I have been tasked with replacing a legacy java system with something which runs PHP.
I am getting a little stuck on replacing the java cryptography with PHP code.
You can use hash_pbkdf2 PHP (5.5) function too instead of using PBKDF2 PHP libraries.
According to PHP docs the GUESS 1 is the length of the created derived key
length
The length of the output string. If raw_output is TRUE this corresponds to the byte-length of the derived key, if raw_output is FALSE this corresponds to twice the byte-length of the derived key (as every byte of the key is returned as two hexits).
If 0 is passed, the entire output of the supplied algorithm is used.
Maybe this post (what is an optimal Hash size in bytes?) result interesting for you.
GUESS 2 or IV is a random initialization vector used to create an unique salt to generate the hash.
You can create the IV with mycript_create_iv function.
Take a look at the complete sample in PHP.net
<?php
$password = "password";
$iterations = 1000;
// Generate a random IV using mcrypt_create_iv(),
// openssl_random_pseudo_bytes() or another suitable source of randomness
$salt = mcrypt_create_iv(16, MCRYPT_DEV_URANDOM);
$hash = hash_pbkdf2("sha256", $password, $salt, $iterations, 20);
echo $hash;
?>
Both existing answers helped, but I'll post the complete solution here.
I have not seen it documented anywhere but after looking at implementations for this encryption scheme I found the key is the first 8 bytes of the encrypted hash and the IV is the last 8.

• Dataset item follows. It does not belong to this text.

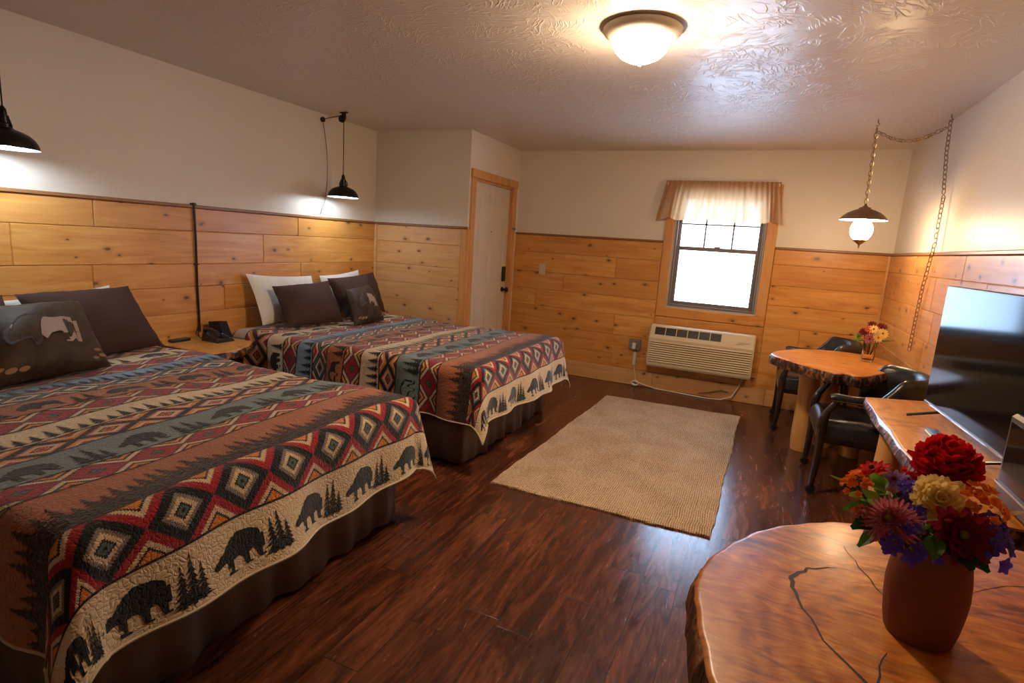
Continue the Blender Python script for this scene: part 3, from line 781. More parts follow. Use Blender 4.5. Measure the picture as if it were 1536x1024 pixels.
def bed(label, yc, foot_x, seed):
    x0, x1 = XL+BT+.01, foot_x-.05; hw = .75
    t = thing('bed', ((x0+x1)/2, yc, 0), label, 'bed', None)
    MB().box(x0, x1+.03, yc-hw, yc+hw, .40, .648, .05).go('mattress', MATTR, t, smooth=False)
    MB().box(x0, x1-.03, yc-hw+.04, yc+hw-.04, .06, .40, .01).go('bed_base', BLACKP, t)
    rr = random.Random(seed); P = []
    hs = hw-.01; pts = [(x0+.01, yc-hs), (x1-.005, yc-hs), (x1-.005, yc+hs), (x0+.01, yc+hs)]
    n = 90; top = []; bot = []
    for k in range(3):
        (ax, ay), (bx, by) = pts[k], pts[k+1]; nx, ny = [(0, -1), (1, 0), (0, 1)][k]
        for i in range(n):
            s = i/n; L_ = hypot(bx-ax, by-ay)*s
            w = .006*sin(L_*23+k)+.005*sin(L_*41+seed)+.004*sin(L_*9)
            x = ax+(bx-ax)*s; y = ay+(by-ay)*s
            fade = min(1, s*12, (1-s)*12)
            top.append((x+nx*w*.3*fade, y+ny*w*.3*fade, .42)); bot.append((x+nx*(w*1.8+.012)*fade, y+ny*(w*1.8+.012)*fade, .022+.004*sin(L_*14)))
    m = len(top); mid = [tuple(top[i][q]*.5+bot[i][q]*.5 for q in range(3)) for i in range(m)]
    V = top+mid+bot; F = []
    for i in range(m-1): F += [(i, m+i, m+i+1, i+1), (m+i, 2*m+i, 2*m+i+1, m+i+1)]
    o = mk('bed_skirt', V, F, SKIRT, t, smooth=True); md = o.modifiers.new('t', 'SOLIDIFY'); md.thickness = .003
    for x in (x0+.15, x1-.2):
        for y in (yc-.6, yc+.6): MB().box(x-.03, x+.03, y-.03, y+.03, 0, .06).go('bed_foot', BLACKP, t)
    return t
bed('nearer bed with dark brown skirt, closest to the camera', 1.485, -1.50, 1)
bed('farther bed with dark brown skirt, next to the entry door', 3.715, -1.53, 2)
quilt('quilt', 'multicoloured lodge quilt with bears and diamonds spread on the nearer bed', XL+.03, -1.465, 1.485, .335, .665, 11)
quilt('quilt', 'multicoloured lodge quilt with bears and diamonds spread on the farther bed by the door', XL+.03, -1.475, 3.715, .335, .665, 12, .5)

# ------------------------------------------------------------------ pillows
def pillow(name, TLc, TRc, BRc, BLc, thick, mat, label, group=None, extra=None, seed=0, lift=.0):
    rr = random.Random(seed); ph = [rr.uniform(0, 6.28) for _ in range(6)]
    c = [Vector(p) for p in (TLc, TRc, BRc, BLc)]; n = 30
    nr = ((c[1]-c[0]).cross(c[3]-c[0])).normalized()
    if nr.x < 0: nr = -nr
    def P(s, t, side):
        ss = s*(1-.055*(1-t*t)); tt = t*(1-.07*(1-s*s))
        a = (ss+1)/2; b = (1-tt)/2
        p = c[0]*(1-a)*(1-b)+c[1]*a*(1-b)+c[2]*a*b+c[3]*(1-a)*b
        h = ((1-s*s)*(1-t*t))**.42 if abs(s) < 1 and abs(t) < 1 else 0
        hh = thick*.5*h*(1+.10*sin(3*s+2*t+ph[0])+.06*sin(7*s-4*t+ph[1]))
        ed = (abs(s)**6+abs(t)**6)*.5
        hh += .006*sin(14*s*t+ph[2]+9*s)*ed*(1 if h > 0 else 0)
        return p+nr*hh*side
    V = []; F = []
    for side in (1, -1):
        for j in range(n+1):
            for i in range(n+1): V.append(P(-1+2*i/n, -1+2*j/n, side))
    K = (n+1)**2
    for j in range(n):
        for i in range(n):
            k = j*(n+1)+i; F.append((k, k+1, k+n+2, k+n+1)); F.append((K+k+n+1, K+k+n+2, K+k+1, K+k))
    # fix winding to outside
    p = [V[q] for q in F[n*n]]; 
    if (p[1]-p[0]).cross(p[2]-p[0]).dot(nr) < 0 and F: F = [f[::-1] for f in F]
    MI = [0]*len(F); mats = [mat]
    if extra:
        for li, (mm, strips) in enumerate(extra):
            mats.append(mm)
            for q in strips:
                k = len(V)
                for s, t in q:
                    e = .02; nn = (P(s+e, t, 1)-P(s-e, t, 1)).cross(P(s, t+e, 1)-P(s, t-e, 1)).normalized()
                    if nn.dot(nr) < 0: nn = -nn
                    V.append(P(s, t, 1)+nn*(.0025+.0012*li))
                F.append(tuple(range(k, k+len(q)))); MI.append(len(mats)-1)
    base = (c[2]+c[3])/2
    o = mk(name, V, F, mats, None, base, smooth=True, mi=MI); return tag(o, label, 'pillow', group)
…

public function get_key_and_iv($key, $salt, $reps) {
$hash = $key . $salt;
for ($i = 0; $i< $reps; $i++) {
$hash = md5($hash, TRUE);
}
return str_split($hash,8);
}
seems to do the trick. Which replaces pbkdf2 in my question, negates the need for <GUESS 1>
and gives a value for <GUESS 2>
Then I got caught with the padding problem which James Black mentioned and managed to fix. So final code is
list($hashed_key, $iv) = get_key_and_iv($key, $salt, $reps);
// 8 is DES block size.
$pad = 8 - (strlen($plaintext) % 8);
$padded_string = $plaintext . str_repeat(chr($pad), $pad);
return mcrypt_encrypt(MCRYPT_DES, $hashed_key, $padded_string, MCRYPT_MODE_CBC, $iv);
You may want to look at http://us3.php.net/manual/en/ref.mcrypt.php#69782, but basically he implemented a DIY padding solution:
function pkcs5_pad ($text, $blocksize)
{
$pad = $blocksize - (strlen($text) % $blocksize);
return $text . str_repeat(chr($pad), $pad);
}
That may be your best bet, but if you look at this comment, his suggestions on how to verify that each step is correct may be useful for you.
https://stackoverflow.com/a/10201034/67566
Ideally you should move away from DES and since this padding is going to be a problem in PHP, why not see if you can change the encryption algorithm to something less troublesome and more secure?